That's often how it works.
One company designs a product; demand for that product is then demonstrated to be high even at a high price point.
Another company makes a cheaper version of it--partly because they didnt' have to do the R&D, they just copy it; partly because they often use less-expensive parts with either lower specifications or are cheaper because the parts themselves are actually clones / counterfeits (by other companies) of the parts or types of parts used on the original. They sell it for less than the original, and thereby sell even more of them.
Another company takes the cloned version and copies it, sometimes taking out "extra features" that might save a bit of money (sometimes those are not extra but actually necessary parts of the design, so the device becomes less reliable than the previous versions), using even cheaper parts, even less QC, etc.
Eventually this process reaches a point where a significant number of the product don't even work right (or at all) right off the production line, or die immediately upon first use.
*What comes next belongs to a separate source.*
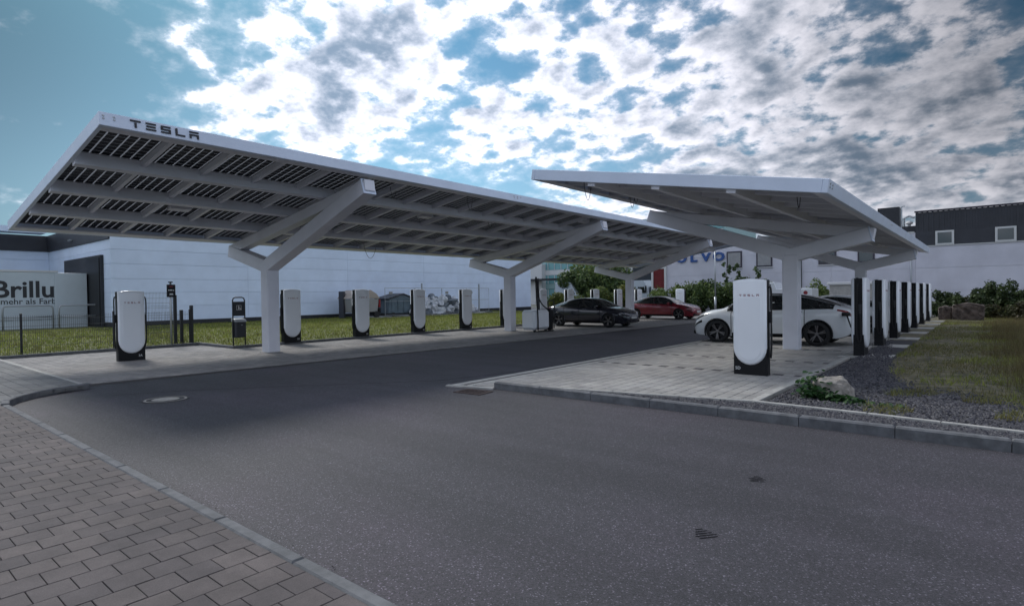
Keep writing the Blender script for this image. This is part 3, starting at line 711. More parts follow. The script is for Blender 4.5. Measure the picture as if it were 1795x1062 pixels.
def patch(D, x0, x1, j0, j1, off, side, nx=14, nj=5, taper=None):
    """a thin skin lying proud of the body between two stations and two profile positions"""
    mb = MB(); g = []
    for i in range(nx+1):
        x = x0+(x1-x0)*i/nx; row = []
        for k in range(nj+1):
            a, b = (j0, j1) if taper is None else taper(i/nx)
            j = a+(b-a)*k/nj; row.append(Vector(car_point(D, x, j)))
        g.append(row)
    vs = []
    for i in range(nx+1):
        for k in range(nj+1):
            dx = g[min(i+1, nx)][k]-g[max(i-1, 0)][k]; dj = g[i][min(k+1, nj)]-g[i][max(k-1, 0)]
            nn = dj.cross(dx)
            if nn.length < 1e-9: nn = Vector((0, 0, 1))
            nn.normalize()
            if nn.y < -.02 and False: nn = -nn
            p = g[i][k]+nn*off; q = g[i][k]-nn*.01
            vs.append((p.x, side*p.y, p.z))
    fs = []
    for i in range(nx):
        for k in range(nj):
            a = i*(nj+1)+k; q = (a, a+nj+1, a+nj+2, a+1); fs.append(q if side > 0 else q[::-1])
    return mb.add(vs, fs)
def wheel_meshes(r, spokes, key):
    t = MB().lathe([(r*.70, -.10), (r*.93, -.105), (r, -.07), (r, .07), (r*.93, .105), (r*.70, .10)], 32, 'y'); t = t.mesh('tyre', m_tyre, True)
    rim = MB().lathe([(r*.72, -.095), (r*.72, .085), (r*.69, .095), (r*.66, .07), (r*.60, .02), (0, .01)], 32, 'y')
    for k in range(spokes):
        a = 2*PI*k/spokes
        for da in (-.13, .13):
            p0 = Vector((math.cos(a)*r*.10, .065, math.sin(a)*r*.10)); p1 = Vector((math.cos(a+da)*r*.70, .088, math.sin(a+da)*r*.70))
            rim.beam(p0, p1, r*.085, .03, 1, up=(0, 1, 0))
    rim.lathe([(r*.14, .06), (r*.14, .09), (0, .095)], 12, 'y', mi=1)
    ring = MB()
    rm = rim.mesh('rim', [m_black, m_rim])
    return t, rm
WH = {'s': wheel_meshes(.335, 5, 's'), 'c': wheel_meshes(.36, 5, 'c')}
CAR = {}
def car_prototype(D, key):
    body = car_body(D); me = bpy.data.meshes.new('body'); me.from_pydata(body.v, [], body.f); me.update()
    bmx = bmesh.new(); bmx.from_mesh(me); bmesh.ops.recalc_face_normals(bmx, faces=bmx.faces); bmx.to_mesh(me); bmx.free()
    me.materials.append(m_carw); me.materials.append(m_black)
    o = bpy.data.objects.new('b', me); COL.objects.link(o)
    cutters = []
    for ax in D['ax']:
        for s in (-1, 1):
            r = D['r']+.045; y0, y1 = (s*.55, s*1.2)
            c = MB().lathe([(0, min(y0, y1)), (r, min(y0, y1)), (r, max(y0, y1)), (0, max(y0, y1))], 36, 'y', (ax, 0, D['r']))
            cm = c.mesh('cut', [m_carw, m_black]); 
            for p in cm.polygons: p.material_index = 1
            bb = bmesh.new(); bb.from_mesh(cm); bmesh.ops.remove_doubles(bb, verts=bb.verts, dist=1e-5); bmesh.ops.recalc_face_normals(bb, faces=bb.faces); bb.to_mesh(cm); bb.free()
            co = bpy.data.objects.new('c', cm); COL.objects.link(co); cutters.append(co)
            md = o.modifiers.new('cut', 'BOOLEAN'); md.operation = 'DIFFERENCE'; md.object = co; md.solver = 'EXACT'
    dg = bpy.context.evaluated_depsgraph_get(); out = bpy.data.meshes.new_from_object(o.evaluated_get(dg))
    for c in cutters+[o]: bpy.data.objects.remove(c)
    out.polygons.foreach_set('use_smooth', [p.normal.length > 0 for p in out.polygons])
    try:
        out.set_sharp_from_angle(angle=math.radians(38))
    except Exception: pass
    CAR[key] = out
car_prototype(SEDAN, 's'); car_prototype(CROSS, 'c')
def car(loc, rz, paint, D, key, label, name='parked_car', roof=True):
    t = empty(name, loc, rz, label, 'car')
    me = CAR[key].copy(); me.materials.clear(); me.materials.append(paint); me.materials.append(m_black); link('body', me, t)
    a, b = D['win']
    xm = -.22 if key == 's' else -.2
    for s in (1, -1):
        def tp(lo, hi):
            return lambda f: (7.10+.0*f, hi(f))
        # black surround, then each pane
        patch(D, a, b, 7.04, 9.02, .003, s, 24, 5).build('window_trim', m_black, t, True)
        patch(D, xm+.05, b-.10, 7.14, 8.86, .006, s, 14, 5).build('window', m_glass, t, True)
        patch(D, a+.42, xm-.05, 7.14, 8.86, .006, s, 12, 5).build('window', m_glass, t, True)
        patch(D, a+.10, a+.38, 7.16, 8.80, .006, s, 8, 5).build('window', m_glass, t, True)
        # door seams, sill and handles
        for xd in (1.0, xm, -1.12):
            patch(D, xd-.010, xd+.010, 3.1, 6.98, .0025, s, 1, 16).build('door_seam', m_black, t)
        patch(D, -1.0, 1.0, 2.0, 3.0, .004, s, 10, 3).build('sill', m_black, t)
        for xd in (.12, -.95):
            patch(D, xd-.11, xd+.11, 6.05, 6.28, .008, s, 4, 2).build('door_handle', m_chrome if paint is not m_carw else m_black, t)
        hx = D['L']/2
        patch(D, hx-.62, hx-.10, 6.35, 7.3, .005, s, 8, 3, lambda f: (6.75-.55*f, 7.25)).build('headlight', m_lampw, t, True)
        patch(D, -hx+.015, -hx+.42, 6.1, 7.1, .006, s, 8, 3, lambda f: (6.0+.45*f, 7.1)).build('taillight', m_lampr, t, True)
        patch(D, hx-.42, hx-.12, 4.9, 5.5, .004, s, 5, 2).build('air_intake', m_black, t, True)
        p = car_point(D, b-.22, 7.3); mz = p[2]+.03
        mb = MB().cbox((b-.20, s*(p[1]+.13), mz), (.12, .20, .13)).cbox((b-.18, s*(p[1]+.02), mz-.05), (.06, .12, .03)); mb.build('mirror', paint if paint is not m_carw else m_black, t, bevel=.02)
        for ax in D['ax']:
            w = empty('wheel', (ax, s*(D['hw']-.115), D['r'])); w.parent = t; w.rotation_euler = (0, random.random(), 0 if s > 0 else PI)
            link('tyre', WH[key][0], w); link('rim', WH[key][1], w)
            # arch lip
            lip = MB(); rr = D['r']+.045; pts = []
            for k in range(17):
                an = -.12*PI+1.24*PI*k/16; x = ax+rr*math.cos(an); z = D['r']+rr*math.sin(an); pts.append((x, s*(D['hw']-.02), z))
            MB().tube(pts, .022, 6).build('arch_trim', m_black if key == 'c' else paint, t, True)
    x0, x1 = D['ws']; patch(D, x0, x1, 9.0, 12, .006, 1, 12, 6).build('windscreen', m_glass, t, True); patch(D, x0, x1, 9.0, 12, .006, -1, 12, 6).build('windscreen', m_glass, t, True)
    x0, x1 = D['roof']; 
    for s in (1, -1) if roof else (): patch(D, x0, x1, 9.35, 12, .005, s, 10, 5).build('glass_roof', m_glass, t, True)
    x0, x1 = D['rg']
    for s in (1, -1): patch(D, x0, x1, 9.2, 12, .006, s, 10, 5).build('rear_window', m_glass, t, True)
    hx = D['L']/2
    MB().box(hx-.02, hx+.012, -.26, .26, .42, .53).build('number_plate', m_plate, t); MB().box(-hx-.012, -hx+.02, -.26, .26, .74, .85).build('number_plate', m_plate, t)
    MB().box(hx-.30, hx-.015, -.62, .62, .24, .36).build('front_grille', m_black, t, bevel=.03); MB().box(-hx+.01, -hx+.3, -.66, .66, .30, .50).build('rear_diffuser', m_black, t, bevel=.03)
    return t
car((-15.62, 25.22, .014), 0, m_carb, SEDAN, 's', 'graphite saloon car parked under the large canopy behind the middle column')
car((-16.15, 34.6, .014), 0, m_carr, SEDAN, 's', 'dark red saloon car parked by the far column of the large canopy')
car((-5.32, 19.42, .03), PI, m_carw, CROSS, 'c', 'white crossover with black rims charging behind the nearest post')
car((-5.0, 25.9, .03), PI, m_carw, SEDAN, 's', 'white saloon mostly hidden behind the first posts of the right row', roof=False)
# charging cable of the crossover, from post to its rear wing
pts = [(-2.6, 16.75, 1.55), (-2.75, 17.3, 1.2), (-2.7, 18.0, .55), (-2.78, 18.35, .40), (-3.0, 18.44, .62), (-3.1, 18.46, .93)]
mb = MB().tube(pts, .02, 7).cbox((-3.12, 18.46, .97), (.20, .12, .10))
tag(mb.build('charging_cable', m_rubber, None, True), 'black charging cable plugged into the rear wing of the white crossover', 'cable')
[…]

But those get sold anyway, because it's still money, and if they sell them to dumb foreigners overseas, who is gonna bother paying to ship them back?
Also, at any stage in the cloning process, it may not be an exact copy--they might change all sorts of things, either because they want to make it cheaper, or because they think they're improving it, etc. They might even actually do so, and sometimes a product that is actually significantly better than the original will arise, even though it's cheaper.
I'm sure this process happens in every manufacturing-capable country around the world with different types of products.